Exercise task »
Copy every line in the records below that contains the word "scene".
--- START Data lines ---
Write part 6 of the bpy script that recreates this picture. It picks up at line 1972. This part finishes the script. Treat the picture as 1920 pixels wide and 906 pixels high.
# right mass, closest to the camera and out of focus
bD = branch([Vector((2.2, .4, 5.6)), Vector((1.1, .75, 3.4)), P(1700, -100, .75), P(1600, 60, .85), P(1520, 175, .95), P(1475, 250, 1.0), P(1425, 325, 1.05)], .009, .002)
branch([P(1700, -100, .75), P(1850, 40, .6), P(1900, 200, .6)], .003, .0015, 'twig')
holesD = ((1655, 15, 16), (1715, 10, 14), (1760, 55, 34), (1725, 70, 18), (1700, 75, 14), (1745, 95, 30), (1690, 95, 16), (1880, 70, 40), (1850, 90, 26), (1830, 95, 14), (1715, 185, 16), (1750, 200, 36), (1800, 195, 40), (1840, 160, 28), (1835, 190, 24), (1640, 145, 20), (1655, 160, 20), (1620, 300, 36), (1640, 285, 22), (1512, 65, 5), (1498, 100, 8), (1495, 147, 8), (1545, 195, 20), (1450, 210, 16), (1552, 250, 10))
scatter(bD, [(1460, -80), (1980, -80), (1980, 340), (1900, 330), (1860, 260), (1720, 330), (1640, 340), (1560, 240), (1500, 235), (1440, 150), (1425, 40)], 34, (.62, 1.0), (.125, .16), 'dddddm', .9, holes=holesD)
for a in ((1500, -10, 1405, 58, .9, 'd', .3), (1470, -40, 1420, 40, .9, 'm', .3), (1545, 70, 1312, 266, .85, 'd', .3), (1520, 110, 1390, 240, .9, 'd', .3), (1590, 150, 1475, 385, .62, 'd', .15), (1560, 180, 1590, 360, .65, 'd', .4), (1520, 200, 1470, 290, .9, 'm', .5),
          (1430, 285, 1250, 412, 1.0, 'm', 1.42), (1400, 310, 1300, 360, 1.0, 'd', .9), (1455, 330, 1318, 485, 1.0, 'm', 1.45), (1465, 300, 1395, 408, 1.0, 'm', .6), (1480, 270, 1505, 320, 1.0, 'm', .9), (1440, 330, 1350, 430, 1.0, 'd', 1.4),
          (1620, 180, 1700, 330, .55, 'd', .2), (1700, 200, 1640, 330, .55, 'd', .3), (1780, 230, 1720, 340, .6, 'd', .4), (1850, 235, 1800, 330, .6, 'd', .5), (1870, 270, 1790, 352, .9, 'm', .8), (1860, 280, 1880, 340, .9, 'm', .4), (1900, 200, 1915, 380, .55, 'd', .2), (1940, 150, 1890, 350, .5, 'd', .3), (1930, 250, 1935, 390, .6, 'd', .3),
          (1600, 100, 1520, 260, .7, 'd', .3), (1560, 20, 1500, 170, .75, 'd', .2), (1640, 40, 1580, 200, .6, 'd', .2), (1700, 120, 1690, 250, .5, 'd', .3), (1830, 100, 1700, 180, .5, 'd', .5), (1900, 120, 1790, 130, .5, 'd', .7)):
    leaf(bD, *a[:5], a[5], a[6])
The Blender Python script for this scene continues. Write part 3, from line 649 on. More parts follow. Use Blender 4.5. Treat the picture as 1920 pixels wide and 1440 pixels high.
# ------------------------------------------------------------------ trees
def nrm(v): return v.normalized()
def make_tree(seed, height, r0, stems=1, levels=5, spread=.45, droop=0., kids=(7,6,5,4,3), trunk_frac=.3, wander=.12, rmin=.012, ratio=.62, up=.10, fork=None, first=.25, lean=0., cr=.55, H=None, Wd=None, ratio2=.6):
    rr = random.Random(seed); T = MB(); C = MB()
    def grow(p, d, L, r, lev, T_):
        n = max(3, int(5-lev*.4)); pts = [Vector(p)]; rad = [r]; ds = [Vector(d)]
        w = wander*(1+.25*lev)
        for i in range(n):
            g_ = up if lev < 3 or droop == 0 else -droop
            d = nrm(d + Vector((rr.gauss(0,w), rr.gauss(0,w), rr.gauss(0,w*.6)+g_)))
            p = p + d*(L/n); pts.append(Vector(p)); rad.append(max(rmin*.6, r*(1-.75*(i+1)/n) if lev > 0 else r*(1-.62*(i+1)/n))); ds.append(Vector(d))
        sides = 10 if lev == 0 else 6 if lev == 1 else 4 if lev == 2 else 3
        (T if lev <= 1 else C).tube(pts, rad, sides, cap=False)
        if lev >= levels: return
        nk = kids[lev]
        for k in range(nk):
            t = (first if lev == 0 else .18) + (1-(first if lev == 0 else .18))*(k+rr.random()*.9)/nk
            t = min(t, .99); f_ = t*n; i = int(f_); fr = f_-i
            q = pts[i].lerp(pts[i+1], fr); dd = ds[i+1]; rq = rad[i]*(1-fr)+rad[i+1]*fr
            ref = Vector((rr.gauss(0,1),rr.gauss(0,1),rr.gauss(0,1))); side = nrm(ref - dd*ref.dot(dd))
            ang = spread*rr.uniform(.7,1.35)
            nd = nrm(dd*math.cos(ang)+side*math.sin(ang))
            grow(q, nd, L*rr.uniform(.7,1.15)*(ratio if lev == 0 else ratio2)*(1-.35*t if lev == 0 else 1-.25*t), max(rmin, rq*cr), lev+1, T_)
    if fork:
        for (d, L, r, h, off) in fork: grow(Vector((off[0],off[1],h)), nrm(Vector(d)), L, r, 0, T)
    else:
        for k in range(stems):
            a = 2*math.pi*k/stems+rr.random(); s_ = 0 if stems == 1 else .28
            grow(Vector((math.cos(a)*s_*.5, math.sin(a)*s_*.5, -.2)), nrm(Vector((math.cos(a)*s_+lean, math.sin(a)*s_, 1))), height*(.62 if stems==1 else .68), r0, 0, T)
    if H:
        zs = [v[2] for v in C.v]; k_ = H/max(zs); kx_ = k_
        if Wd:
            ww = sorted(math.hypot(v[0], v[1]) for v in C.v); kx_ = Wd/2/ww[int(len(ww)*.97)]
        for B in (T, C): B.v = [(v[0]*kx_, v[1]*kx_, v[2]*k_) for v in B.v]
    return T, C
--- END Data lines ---
--- START Data lines ---
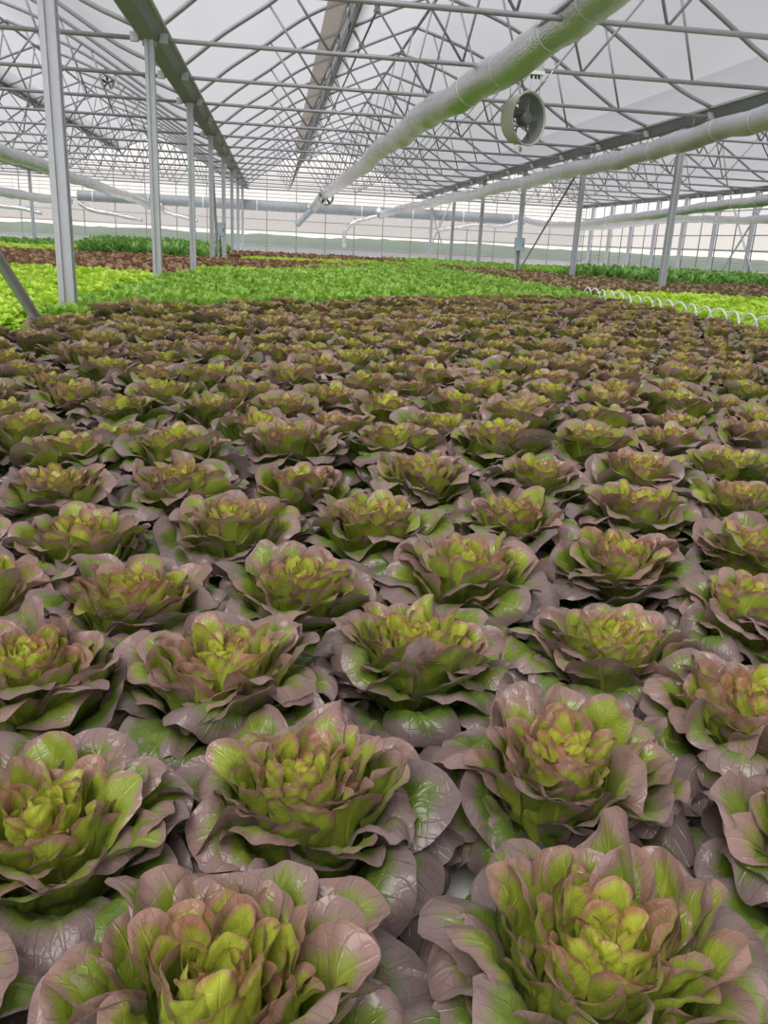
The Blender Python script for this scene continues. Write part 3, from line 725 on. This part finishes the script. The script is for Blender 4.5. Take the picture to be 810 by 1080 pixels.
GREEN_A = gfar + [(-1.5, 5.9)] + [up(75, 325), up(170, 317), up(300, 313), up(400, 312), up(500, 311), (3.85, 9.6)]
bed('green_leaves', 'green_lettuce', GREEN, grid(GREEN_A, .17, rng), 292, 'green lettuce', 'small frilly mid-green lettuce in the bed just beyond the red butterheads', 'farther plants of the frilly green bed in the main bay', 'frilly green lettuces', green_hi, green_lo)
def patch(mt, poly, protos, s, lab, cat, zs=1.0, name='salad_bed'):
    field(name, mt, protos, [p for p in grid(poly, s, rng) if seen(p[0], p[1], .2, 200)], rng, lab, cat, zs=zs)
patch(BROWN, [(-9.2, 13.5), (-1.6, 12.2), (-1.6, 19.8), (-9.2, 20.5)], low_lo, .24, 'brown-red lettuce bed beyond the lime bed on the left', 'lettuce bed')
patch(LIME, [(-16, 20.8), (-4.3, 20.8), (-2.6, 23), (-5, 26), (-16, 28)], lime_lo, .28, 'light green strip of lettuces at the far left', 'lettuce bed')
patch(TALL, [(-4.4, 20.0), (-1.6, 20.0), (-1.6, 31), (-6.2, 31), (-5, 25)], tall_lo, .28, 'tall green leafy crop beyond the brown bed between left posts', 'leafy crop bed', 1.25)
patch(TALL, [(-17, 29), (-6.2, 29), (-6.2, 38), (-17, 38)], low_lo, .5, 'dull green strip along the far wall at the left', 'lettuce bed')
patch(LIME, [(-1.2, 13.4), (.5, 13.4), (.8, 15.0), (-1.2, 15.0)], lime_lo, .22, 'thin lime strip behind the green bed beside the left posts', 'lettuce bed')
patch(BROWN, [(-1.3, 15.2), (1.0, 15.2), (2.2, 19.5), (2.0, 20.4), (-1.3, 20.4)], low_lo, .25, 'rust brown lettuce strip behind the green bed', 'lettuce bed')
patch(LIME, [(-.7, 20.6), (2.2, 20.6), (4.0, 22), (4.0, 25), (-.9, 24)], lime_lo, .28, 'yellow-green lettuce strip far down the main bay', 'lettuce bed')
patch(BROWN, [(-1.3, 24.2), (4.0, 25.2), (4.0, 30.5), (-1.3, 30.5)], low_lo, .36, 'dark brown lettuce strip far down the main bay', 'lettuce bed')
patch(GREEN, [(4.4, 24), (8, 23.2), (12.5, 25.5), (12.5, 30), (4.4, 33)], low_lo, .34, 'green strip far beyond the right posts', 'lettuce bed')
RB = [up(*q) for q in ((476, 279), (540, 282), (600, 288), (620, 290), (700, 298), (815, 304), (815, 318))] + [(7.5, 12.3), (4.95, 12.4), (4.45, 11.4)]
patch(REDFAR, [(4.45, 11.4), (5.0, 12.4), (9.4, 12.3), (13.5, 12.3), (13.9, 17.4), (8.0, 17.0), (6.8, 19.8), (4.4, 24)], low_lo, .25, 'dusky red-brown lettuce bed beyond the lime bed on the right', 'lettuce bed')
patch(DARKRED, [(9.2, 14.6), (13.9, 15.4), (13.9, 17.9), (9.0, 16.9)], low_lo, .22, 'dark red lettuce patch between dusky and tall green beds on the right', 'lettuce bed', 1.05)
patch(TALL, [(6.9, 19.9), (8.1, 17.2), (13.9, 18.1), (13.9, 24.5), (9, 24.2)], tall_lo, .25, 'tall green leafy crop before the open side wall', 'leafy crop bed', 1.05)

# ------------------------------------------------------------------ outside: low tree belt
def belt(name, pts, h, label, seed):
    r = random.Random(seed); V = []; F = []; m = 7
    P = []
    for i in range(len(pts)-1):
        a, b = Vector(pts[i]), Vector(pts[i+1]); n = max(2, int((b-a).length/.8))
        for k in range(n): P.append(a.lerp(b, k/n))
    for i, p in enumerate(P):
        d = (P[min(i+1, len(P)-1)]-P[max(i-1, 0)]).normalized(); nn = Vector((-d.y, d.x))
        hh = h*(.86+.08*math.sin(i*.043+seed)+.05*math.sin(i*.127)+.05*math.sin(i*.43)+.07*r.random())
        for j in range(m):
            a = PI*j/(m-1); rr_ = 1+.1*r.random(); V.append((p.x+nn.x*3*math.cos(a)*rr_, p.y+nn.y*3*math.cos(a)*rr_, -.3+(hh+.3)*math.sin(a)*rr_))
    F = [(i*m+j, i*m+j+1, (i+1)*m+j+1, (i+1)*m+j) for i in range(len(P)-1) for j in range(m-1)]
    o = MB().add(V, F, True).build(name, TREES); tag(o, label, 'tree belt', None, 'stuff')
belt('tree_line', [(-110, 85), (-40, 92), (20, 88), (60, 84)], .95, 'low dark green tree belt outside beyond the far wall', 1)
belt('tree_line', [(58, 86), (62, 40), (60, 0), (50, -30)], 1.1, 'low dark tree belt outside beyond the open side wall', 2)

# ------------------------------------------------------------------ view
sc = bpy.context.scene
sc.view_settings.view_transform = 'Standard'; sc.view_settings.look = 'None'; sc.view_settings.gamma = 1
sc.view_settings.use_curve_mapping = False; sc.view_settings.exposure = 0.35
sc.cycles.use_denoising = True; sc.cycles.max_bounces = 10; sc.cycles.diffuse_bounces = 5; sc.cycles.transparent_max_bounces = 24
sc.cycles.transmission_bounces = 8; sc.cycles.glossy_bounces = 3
--- END Data lines ---
Solution to this problem »
The Blender Python script for this scene continues. Write part 3, from line 649 on. More parts follow. Use Blender 4.5. Treat the picture as 1920 pixels wide and 1440 pixels high.
The Blender Python script for this scene continues. Write part 3, from line 725 on. This part finishes the script. The script is for Blender 4.5. Take the picture to be 810 by 1080 pixels.
sc = bpy.context.scene